1. An automatic music playing system comprising:

a tempo signal generating circuit for generating a pulse signal determining the tempo of an automatically played rhythm;

a frequency divider circuit including a plurality of flip-flop circuits having output terminals in cascade connection with said tempo signal generating circuit for dividing the frequency of the pulse signal of said tempo signal generating circuit;

a matrix circuit connected to the output terminals of said plurality of flip-flop circuits and having output terminals for generating a plurality of driving signals of predetermined patterns;

a plurality of tone signal generating circuits connected to the output terminals of said matrix circuit for producing tone signals for rhythm sounds of musical instruments based on the driving signals from the matrix circuit;

a voltage source;

a plurality of manual play switch circuits provided between said matrix circuit and corresponding tone generating circuits, each said manual play switch circuit comprising means having an off-state to allow the driving signal from the matrix circuit to trigger the corresponding tone signal generating circuit, an on-state for clamping the matrix output to prevent the driving signal from triggering the tone signal generator circuit, and a momentary on-off state to provide a manually generated trigger signal for said tone signal generating circuit, each switch circuit comprising a series-connected manual switch and capacitor connected in parallel with an output of said matrix circuit, and a resistor connected between said voltage source and the junction of said manual switch and said capacitor;

an amplifier circuit connected to outputs of said tone signal generating circuits for amplifying and mixing tone signals produced by the tone signal generating circuits; and

a loudspeaker system connected to outputs of said amplifier circuit for converting the tone signals into sound waves.

2. An automatic music playing system according to claim 1, in which said tempo signal generating circuit comprises an astable multivibrator including two transistors, and said frequency divider circuit comprises at least one flip-flop circuit including two transistors, said automatic music playing system further comprising a reset circuit including a further capacitor connected to the emitters of one transistor of each of said tempo signal generating circuit and said flip-flop circuit, and a series connection of a resistor and a switch connected in parallel to said further capacitor.

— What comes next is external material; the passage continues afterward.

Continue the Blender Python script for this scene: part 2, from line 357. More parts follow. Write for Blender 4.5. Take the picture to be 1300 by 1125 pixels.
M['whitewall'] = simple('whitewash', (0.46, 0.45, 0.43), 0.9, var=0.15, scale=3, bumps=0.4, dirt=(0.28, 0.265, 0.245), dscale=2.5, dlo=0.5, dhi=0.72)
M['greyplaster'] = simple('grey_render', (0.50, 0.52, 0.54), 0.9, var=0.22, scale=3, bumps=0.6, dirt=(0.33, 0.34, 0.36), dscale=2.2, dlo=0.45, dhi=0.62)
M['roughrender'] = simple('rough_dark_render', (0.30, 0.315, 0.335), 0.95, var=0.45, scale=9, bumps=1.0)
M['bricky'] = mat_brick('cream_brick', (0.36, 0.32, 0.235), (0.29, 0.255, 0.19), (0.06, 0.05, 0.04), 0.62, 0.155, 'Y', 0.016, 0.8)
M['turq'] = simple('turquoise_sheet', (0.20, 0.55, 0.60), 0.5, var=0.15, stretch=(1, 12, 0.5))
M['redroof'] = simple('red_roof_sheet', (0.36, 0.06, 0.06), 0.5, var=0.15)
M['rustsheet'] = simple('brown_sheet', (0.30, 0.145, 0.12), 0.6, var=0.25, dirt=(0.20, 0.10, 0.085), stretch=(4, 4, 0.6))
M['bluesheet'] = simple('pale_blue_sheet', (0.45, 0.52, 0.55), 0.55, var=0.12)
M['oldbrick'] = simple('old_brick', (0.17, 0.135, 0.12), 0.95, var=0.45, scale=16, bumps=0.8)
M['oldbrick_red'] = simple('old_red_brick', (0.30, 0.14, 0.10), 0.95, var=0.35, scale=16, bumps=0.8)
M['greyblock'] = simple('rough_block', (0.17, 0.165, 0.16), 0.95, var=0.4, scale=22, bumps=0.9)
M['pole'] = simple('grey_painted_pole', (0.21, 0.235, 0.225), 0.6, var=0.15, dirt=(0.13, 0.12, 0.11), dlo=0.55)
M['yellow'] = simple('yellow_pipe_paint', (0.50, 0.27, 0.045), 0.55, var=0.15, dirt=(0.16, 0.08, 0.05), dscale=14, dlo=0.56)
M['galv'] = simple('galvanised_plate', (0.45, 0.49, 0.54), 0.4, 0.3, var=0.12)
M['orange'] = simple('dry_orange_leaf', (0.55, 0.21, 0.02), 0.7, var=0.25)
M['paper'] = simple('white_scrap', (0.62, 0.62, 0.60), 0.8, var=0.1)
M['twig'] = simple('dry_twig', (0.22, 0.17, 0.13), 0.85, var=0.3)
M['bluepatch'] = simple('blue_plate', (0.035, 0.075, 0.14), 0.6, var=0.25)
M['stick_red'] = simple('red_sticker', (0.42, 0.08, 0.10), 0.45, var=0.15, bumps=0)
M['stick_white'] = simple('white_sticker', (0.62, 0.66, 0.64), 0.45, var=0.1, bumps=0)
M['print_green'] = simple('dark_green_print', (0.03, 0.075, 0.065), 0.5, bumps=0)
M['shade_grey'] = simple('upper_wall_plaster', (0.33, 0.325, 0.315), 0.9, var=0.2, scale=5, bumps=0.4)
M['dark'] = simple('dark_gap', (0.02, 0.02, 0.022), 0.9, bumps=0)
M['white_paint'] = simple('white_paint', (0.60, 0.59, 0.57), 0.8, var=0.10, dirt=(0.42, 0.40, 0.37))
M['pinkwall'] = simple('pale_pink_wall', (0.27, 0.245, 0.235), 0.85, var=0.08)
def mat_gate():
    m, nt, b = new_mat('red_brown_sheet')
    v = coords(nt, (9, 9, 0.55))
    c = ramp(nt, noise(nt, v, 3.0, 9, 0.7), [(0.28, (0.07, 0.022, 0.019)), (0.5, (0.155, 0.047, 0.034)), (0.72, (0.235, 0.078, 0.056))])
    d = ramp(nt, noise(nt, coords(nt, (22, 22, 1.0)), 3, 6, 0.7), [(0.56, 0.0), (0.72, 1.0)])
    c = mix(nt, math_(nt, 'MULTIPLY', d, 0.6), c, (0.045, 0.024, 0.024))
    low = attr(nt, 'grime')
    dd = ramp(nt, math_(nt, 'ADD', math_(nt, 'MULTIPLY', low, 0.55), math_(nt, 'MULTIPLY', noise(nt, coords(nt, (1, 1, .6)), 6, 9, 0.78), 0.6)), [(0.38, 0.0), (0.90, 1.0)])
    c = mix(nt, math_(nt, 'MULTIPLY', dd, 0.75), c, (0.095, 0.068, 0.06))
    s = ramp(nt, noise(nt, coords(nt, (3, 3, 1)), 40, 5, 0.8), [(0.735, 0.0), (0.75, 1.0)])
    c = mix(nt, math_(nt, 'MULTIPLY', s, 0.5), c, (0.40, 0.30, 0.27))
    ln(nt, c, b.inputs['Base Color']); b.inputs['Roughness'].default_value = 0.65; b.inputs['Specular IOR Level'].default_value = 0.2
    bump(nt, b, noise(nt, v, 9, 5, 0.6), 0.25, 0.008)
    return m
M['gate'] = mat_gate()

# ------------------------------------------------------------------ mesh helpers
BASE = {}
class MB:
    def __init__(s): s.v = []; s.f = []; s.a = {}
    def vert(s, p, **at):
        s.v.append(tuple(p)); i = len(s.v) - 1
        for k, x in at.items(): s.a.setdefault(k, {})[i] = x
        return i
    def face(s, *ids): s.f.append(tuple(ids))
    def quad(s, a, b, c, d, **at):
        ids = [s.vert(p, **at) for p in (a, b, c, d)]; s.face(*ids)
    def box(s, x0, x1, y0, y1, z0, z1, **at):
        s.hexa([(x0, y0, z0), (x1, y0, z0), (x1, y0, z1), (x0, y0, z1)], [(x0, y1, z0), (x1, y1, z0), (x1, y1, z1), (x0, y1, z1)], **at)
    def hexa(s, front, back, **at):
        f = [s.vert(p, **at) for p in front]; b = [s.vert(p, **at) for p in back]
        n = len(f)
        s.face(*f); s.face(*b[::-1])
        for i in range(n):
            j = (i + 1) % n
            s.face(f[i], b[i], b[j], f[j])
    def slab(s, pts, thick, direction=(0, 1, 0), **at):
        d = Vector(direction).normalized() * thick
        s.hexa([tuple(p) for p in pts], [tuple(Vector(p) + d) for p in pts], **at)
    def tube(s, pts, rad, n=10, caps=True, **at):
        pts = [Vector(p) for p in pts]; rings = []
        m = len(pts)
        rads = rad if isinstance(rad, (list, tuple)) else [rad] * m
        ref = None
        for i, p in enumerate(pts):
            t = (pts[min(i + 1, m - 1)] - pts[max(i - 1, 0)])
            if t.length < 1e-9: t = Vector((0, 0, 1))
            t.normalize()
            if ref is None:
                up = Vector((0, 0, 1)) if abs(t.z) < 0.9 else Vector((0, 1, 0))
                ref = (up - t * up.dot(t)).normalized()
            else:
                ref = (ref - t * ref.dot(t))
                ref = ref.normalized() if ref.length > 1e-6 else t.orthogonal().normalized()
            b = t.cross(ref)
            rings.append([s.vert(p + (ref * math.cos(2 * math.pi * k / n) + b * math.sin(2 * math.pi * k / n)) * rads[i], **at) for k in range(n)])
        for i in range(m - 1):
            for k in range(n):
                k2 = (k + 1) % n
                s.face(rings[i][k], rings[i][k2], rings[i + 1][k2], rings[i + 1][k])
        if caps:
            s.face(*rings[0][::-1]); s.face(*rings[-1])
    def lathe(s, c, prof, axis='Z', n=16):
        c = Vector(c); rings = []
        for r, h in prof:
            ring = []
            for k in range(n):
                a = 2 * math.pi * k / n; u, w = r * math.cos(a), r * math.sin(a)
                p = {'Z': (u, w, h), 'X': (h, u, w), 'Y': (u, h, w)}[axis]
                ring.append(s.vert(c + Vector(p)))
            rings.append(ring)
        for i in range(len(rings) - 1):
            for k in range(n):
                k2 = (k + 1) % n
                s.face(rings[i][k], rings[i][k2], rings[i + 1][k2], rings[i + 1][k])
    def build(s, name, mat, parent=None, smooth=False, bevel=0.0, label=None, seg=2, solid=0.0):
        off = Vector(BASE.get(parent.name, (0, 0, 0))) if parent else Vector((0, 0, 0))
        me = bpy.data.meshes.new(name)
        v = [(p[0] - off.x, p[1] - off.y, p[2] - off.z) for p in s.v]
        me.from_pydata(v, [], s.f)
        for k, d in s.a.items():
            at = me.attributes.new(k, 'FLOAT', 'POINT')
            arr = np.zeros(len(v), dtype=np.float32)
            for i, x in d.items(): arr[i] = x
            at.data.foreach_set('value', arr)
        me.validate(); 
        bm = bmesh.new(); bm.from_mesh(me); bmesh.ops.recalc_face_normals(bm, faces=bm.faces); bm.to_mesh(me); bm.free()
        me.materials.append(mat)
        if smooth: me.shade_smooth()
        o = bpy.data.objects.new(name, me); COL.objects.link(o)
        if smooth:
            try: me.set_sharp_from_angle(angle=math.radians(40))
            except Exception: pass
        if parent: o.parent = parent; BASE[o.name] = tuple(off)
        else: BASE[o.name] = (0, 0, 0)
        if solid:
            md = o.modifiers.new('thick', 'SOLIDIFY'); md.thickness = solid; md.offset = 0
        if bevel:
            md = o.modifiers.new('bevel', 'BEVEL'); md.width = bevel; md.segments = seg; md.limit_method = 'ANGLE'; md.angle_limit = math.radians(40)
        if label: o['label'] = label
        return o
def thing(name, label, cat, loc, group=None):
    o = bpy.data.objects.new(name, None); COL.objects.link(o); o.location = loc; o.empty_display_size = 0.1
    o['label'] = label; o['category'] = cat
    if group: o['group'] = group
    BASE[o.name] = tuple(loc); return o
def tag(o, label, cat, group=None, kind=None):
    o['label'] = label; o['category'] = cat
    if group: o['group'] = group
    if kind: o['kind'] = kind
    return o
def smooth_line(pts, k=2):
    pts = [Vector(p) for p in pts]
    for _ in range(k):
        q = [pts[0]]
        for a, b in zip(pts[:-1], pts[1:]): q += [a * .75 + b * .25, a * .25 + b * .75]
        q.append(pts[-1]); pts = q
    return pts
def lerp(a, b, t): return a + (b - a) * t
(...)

3. An automatic music playing system according to claim 1, in which said matrix circuit includes a plurality of transistors each having an emitter, a base and a collector, whose bases are connected to respective output terminals of flip-flop circuits of said frequency divider circuits through predetermined groups of resistors, two of said transistors having such a connecton that the collector of one transistor is connected to the emitter of the other transistor and the tone generator driving signal is derived at the collector of said other transistor.

4. An automatic music playing system according to claim 1, in which at least one of said tone signal generating circuits is a percussion sound signal generating circuit comprising a first series connection of at least two resistors, a second series connection of at least two capacitors, the first and second series connections being connected in parallel, another capacitor connected between the junction of said two series-connected resistors and said voltage source, another resistor connected between the junction of said two series-connected capacitors and said voltage source, and first and second oscillating transistors, each having a collector, a base and an emitter, the parallel connecton of the series-connected capacitors and the series-connected resistors being connected between the collector of said first transistor and the base of said second transistor, the base of said first transistor being connected to the emitter of said second transistor, and said junction of the series-connected resistors being supplied with the driving signal derived from said matrix circuit and said manual switch circuit.

5. An automatic music playing system according to claim 1, wherein said manual switch has one terminal connected to the junction of said resistor and capacitor and a second terminal connected to ground.